O despacho de Moraes sobre a PF foi na mesma linha. Esse
caso, porém, revelou um componente a mais na relação entre os Poderes,
na avaliação de ministros de tribunais superiores.
Ao suspender a nomeação do escolhido de Bolsonaro para
comandar a corporação, eles avaliam nos bastidores que Moraes mandou um
recado claro de que a corte não aceitará interferência na PF, sobretudo
em dois inquéritos sob sigilo: os que investigam a organização de atos
pró-intervenção militar e a disseminação de fake news, que tem um filho
do presidente, o vereador Carlos Bolsonaro (Republicanos-RJ), na mira
como suposto articulador de um esquema de disseminação de notícias
falsas.
Carlos é o filho mais próximo de Ramagem. As duas investigações são caras para uma ala do STF.

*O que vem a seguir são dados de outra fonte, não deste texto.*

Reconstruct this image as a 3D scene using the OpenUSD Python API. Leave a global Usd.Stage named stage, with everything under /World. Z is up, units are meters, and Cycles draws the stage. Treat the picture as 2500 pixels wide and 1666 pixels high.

Desde que o ministro Dias Toffoli, presidente da corte,
instaurou o inquérito sobre notícias falsas contra ministros do STF, em
março de 2019, ele foi alvo de críticas de procuradores e investigadores
ligados à Lava Jato.
Toffoli, porém, sempre fez questão de defender a legalidade
da medida para levá-la adiante. Na visão dele e de outros ministros, a
investigação é importante para elucidar a rede de ataques que os atinge e
conter esses disparos.
Essa apuração foi muito criticada por juristas e pela
militância bolsonarista, mas defendida pelo governo federal. As críticas
apontavam que o STF não poderia ter agido de ofício, ou seja, ter
determinado a abertura de inquérito sem que tivesse sido provocado pela
Procuradoria-Geral da República, como é a regra do Judiciário.
A Advocacia-Geral da União, porém, manifestou-se contra o
arquivamento do caso. Nesta quarta, logo após a decisão de Moraes, a
leitura de atores do Judiciário foi a de que o ministro traçou uma linha
de até onde Bolsonaro pode ir.
Houve inclusive a avaliação de que o STF poderá autorizar
diligências da PF nos próximos dias contra integrantes do esquema de
fake news, para mostrar que não recuará.
Essa decisão não foi o primeiro recado do ministro ao Palácio do Planalto em relação à autonomia da PF.
No mesmo dia em que Moro acusou Bolsonaro de interferir na
corporação, na última sexta (24), Alexandre de Moraes determinou à PF
que não troque os delegados responsáveis pelas investigações dos atos
pró-ditadura e a de notícias falsas na internet.
Apesar de o presidente não ser oficialmente investigado,
ele participou dos atos e, se houver indícios de que ele ajudou a
organizar os protestos, poderá virar alvo das apurações.